By Lou Ponsi
Where bullying is concerned, students at Ladera Ranch Middle School are learning to be part of the solution.
As defined by stopbullying.gov, bullying is “unwanted, aggressive behavior that involves a real or perceived power imbalance. The behavior is repeated, or has the potential to be repeated, over time. Both kids who are bullied and who bully others may have serious, lasting problems.”
Learning to recognize bullying in its many forms, along with ways to combat the harmful behavior, were the focus of a recent presentation for Ladera’s sixth, seventh and eighth graders.
Ladera counselors Teri Graffeo and Tom Bogiatzis facilitated the presentation titled “Bullying Prevention and Sexual Harassment,” and principal Cynthia Steinert provided input.
“It’s a tough time already, for all students,” Steinert said. “It’s just a tough time in middle school. Our mindset is to be as proactive as we can be. How can we educate all of our students with this information so they can hopefully do something good with it?”
Through a PowerPoint presentation, the students learned bullying can be verbal, social, and physical. Examples of verbal bullying include teasing and name calling.
Instances of social bullying could involve leaving someone out of a group on purpose or telling other kids not to be friends with someone. Hitting, kicking, punching, spitting, tripping and pushing are all examples of physical bullying.
All three types of bullying were depicted in an impactful video dramatization shown to the students, which centered around a middle school girl who was being mercilessly bullied by her classmates. In one scene, the girl is surrounded by her victimizers and on the verge of being beaten up when a fellow student who was a witness to the incident suddenly intervened to defend the girl, imploring the bullies to stop.
“She knew it wasn’t OK,” Graffeo said. “It takes a lot of courage to do that.”
The counselors referred to anyone who attempts to stop bullying as “upstanders,” rather than bystanders.
“We are not going to change bullying,” the principal said. “But if we can help people start to stand up to it and understand that this isn’t right and that they are uncomfortable so that maybe they will make a difference, then we are doing our job.”

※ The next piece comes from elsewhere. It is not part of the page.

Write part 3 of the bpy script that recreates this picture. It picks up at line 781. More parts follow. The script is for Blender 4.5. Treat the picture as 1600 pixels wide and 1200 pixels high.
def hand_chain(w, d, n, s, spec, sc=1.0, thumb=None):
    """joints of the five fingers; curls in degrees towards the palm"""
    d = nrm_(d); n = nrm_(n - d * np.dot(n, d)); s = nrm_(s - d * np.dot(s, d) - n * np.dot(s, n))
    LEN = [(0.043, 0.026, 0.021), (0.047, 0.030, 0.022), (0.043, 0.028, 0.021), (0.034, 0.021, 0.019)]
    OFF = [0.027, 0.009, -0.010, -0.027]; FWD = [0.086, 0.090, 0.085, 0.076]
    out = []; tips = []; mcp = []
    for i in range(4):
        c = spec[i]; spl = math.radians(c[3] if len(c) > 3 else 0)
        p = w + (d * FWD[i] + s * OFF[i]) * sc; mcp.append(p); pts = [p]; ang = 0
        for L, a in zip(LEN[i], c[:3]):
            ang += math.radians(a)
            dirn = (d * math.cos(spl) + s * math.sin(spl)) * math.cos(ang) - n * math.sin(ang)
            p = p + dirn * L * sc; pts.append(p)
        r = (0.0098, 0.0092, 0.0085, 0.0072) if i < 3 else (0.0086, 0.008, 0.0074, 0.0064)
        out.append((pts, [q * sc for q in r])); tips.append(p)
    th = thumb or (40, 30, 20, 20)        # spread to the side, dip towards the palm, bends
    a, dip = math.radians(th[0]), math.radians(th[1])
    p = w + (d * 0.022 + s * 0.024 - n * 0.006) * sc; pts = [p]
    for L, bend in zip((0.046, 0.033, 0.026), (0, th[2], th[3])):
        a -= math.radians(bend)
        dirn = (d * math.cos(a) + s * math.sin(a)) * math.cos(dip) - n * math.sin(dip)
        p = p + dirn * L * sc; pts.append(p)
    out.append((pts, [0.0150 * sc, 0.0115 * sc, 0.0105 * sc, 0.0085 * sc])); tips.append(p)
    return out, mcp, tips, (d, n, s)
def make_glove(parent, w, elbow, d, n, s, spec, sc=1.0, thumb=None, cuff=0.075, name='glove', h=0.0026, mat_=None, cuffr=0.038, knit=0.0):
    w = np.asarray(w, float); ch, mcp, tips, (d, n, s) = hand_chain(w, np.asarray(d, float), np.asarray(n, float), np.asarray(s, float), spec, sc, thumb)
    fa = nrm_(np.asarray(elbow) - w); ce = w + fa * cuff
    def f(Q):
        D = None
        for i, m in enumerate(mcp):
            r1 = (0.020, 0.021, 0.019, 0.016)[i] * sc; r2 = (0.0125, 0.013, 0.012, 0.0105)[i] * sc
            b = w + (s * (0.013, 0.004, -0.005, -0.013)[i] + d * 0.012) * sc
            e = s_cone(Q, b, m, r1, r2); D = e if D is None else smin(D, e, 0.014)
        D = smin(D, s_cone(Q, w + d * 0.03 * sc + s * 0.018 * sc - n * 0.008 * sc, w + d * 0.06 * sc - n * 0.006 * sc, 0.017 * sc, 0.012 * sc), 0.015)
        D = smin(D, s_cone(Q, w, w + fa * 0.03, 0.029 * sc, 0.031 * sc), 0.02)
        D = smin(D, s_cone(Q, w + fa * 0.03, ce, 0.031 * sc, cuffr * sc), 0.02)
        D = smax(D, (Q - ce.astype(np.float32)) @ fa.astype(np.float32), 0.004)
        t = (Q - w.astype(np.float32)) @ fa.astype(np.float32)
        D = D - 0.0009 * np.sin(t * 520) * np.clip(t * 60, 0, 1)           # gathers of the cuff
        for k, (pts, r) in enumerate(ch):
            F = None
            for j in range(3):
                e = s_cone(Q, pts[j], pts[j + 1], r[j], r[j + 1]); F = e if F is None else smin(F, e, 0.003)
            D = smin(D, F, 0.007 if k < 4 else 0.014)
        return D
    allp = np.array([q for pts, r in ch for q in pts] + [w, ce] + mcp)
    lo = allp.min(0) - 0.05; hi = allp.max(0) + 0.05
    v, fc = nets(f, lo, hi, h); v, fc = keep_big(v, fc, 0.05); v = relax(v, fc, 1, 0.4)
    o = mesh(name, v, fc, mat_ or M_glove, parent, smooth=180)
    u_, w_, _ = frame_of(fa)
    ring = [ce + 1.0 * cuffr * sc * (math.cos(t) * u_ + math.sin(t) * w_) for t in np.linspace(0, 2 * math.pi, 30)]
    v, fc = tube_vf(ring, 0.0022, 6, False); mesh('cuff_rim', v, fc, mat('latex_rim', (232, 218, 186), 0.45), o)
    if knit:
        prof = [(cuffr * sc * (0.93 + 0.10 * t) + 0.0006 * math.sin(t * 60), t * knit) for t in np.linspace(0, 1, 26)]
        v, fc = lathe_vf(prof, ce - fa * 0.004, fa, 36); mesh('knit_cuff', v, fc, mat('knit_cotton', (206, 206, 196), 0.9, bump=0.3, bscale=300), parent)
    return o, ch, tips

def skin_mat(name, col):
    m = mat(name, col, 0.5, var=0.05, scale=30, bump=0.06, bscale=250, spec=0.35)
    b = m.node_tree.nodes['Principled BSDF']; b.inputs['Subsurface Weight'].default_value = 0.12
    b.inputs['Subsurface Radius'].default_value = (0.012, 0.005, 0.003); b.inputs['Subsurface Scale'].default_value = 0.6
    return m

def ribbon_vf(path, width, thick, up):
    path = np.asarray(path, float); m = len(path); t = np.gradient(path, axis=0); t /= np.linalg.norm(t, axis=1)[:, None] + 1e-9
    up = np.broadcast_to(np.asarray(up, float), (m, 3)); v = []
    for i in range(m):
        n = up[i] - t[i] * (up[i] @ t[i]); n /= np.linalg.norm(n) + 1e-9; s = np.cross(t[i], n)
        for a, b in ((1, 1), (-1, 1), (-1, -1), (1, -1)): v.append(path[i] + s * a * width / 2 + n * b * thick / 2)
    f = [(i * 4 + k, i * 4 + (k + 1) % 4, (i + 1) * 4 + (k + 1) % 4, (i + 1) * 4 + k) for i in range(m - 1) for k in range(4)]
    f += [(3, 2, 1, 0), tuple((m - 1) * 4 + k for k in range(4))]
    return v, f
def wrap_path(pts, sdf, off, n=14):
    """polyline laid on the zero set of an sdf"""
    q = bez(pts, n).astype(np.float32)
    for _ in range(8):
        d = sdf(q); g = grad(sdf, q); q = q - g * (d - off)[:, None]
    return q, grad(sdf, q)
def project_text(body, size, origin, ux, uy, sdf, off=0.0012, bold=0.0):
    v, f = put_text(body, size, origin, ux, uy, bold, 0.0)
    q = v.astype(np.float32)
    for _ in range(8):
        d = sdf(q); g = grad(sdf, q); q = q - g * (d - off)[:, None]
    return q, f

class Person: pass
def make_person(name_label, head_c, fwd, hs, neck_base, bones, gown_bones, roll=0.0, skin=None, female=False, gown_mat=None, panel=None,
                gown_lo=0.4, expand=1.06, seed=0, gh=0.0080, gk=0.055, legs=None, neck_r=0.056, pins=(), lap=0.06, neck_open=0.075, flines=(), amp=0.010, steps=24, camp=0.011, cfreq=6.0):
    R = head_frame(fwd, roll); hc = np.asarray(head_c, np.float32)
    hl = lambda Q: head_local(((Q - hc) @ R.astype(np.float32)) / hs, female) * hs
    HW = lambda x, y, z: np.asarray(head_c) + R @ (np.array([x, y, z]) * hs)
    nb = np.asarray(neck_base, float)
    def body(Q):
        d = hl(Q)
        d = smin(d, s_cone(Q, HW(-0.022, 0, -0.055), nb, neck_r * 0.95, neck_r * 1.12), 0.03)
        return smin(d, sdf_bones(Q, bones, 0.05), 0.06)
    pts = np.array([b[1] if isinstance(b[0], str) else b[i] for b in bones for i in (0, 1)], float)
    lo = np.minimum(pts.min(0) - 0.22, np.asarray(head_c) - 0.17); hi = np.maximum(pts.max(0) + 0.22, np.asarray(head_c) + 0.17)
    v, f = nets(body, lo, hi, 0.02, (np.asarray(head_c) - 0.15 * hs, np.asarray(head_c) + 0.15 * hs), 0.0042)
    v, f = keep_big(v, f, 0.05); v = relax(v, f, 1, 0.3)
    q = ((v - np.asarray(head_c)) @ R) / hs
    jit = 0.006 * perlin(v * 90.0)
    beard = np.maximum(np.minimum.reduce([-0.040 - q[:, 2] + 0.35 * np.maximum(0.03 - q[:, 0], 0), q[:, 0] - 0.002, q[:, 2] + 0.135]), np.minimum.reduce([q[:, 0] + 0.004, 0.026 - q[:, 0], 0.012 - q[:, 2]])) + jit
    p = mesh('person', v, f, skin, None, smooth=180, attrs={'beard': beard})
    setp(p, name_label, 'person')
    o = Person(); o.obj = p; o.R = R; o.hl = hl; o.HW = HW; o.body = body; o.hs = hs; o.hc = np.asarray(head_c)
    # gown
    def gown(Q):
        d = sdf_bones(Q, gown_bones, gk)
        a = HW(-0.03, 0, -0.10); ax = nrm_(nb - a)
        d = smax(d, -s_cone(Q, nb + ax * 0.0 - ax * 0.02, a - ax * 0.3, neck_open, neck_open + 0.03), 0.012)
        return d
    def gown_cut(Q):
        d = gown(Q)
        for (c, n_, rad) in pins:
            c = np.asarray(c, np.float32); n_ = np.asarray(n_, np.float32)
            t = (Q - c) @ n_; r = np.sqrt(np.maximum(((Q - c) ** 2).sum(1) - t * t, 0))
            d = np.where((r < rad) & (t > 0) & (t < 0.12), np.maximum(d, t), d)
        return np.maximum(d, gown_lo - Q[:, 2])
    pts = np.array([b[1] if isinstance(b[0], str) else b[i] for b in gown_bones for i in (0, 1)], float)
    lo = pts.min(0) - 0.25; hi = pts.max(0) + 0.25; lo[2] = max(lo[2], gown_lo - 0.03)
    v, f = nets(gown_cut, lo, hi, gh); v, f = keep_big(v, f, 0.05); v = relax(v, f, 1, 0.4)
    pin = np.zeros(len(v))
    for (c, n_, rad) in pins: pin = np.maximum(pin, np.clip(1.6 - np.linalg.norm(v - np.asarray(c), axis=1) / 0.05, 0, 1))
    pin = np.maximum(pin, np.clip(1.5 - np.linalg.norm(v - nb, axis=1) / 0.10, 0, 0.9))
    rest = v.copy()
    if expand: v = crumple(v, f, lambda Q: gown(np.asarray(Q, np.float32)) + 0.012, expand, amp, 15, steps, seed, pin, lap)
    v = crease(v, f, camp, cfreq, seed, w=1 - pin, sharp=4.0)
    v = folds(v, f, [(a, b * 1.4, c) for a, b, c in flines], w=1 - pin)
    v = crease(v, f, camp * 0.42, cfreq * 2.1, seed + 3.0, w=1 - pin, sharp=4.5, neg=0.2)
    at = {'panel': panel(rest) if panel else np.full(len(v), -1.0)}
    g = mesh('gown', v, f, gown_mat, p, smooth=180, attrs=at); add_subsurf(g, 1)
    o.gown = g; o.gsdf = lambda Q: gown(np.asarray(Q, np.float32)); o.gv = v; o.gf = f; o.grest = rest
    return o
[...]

Strategies to stop bullying can include changing the subject, interrupting, questioning the behavior, using humor, and reporting the problem.
When a bystander becomes an upstander, bullying stops within 10 seconds 57 percent of the time, the students were told.
“What I love about this presentation is that it gives you so many different ways to stop bullying,” Steinert said. “I don’t think that we are going to eliminate bullying in one day, but that doesn’t mean we have to tolerate it.”
The presentation was meant as a prelude to Kindness Month in February.
“Because we want all of our students to feel safe,” Steinert said. “We want them to be able to wake up and say, ‘I want to go to school this morning.’ I think it is just that proactive approach to do something about it rather than just react.”
All students participated in a group activity where they wrote inspirational affirmations on sticky notes. The notes were placed on a Kindness Board, which is intended to get students to start thinking about the power of words to promote kindness on campus as the school prepares for Kindness Month in February.
The anti-bullying presentation is among a series of student presentations taught by Ladera Ranch Middle School counselors nearly every month. Other presentations cover topics including substance abuse prevention and vaping prevention.
The counseling team at Ladera Ranch Middle School includes Tom Bogiatzis, Teri Graffeo, Susan Burke, and Sandra Seyedjafari.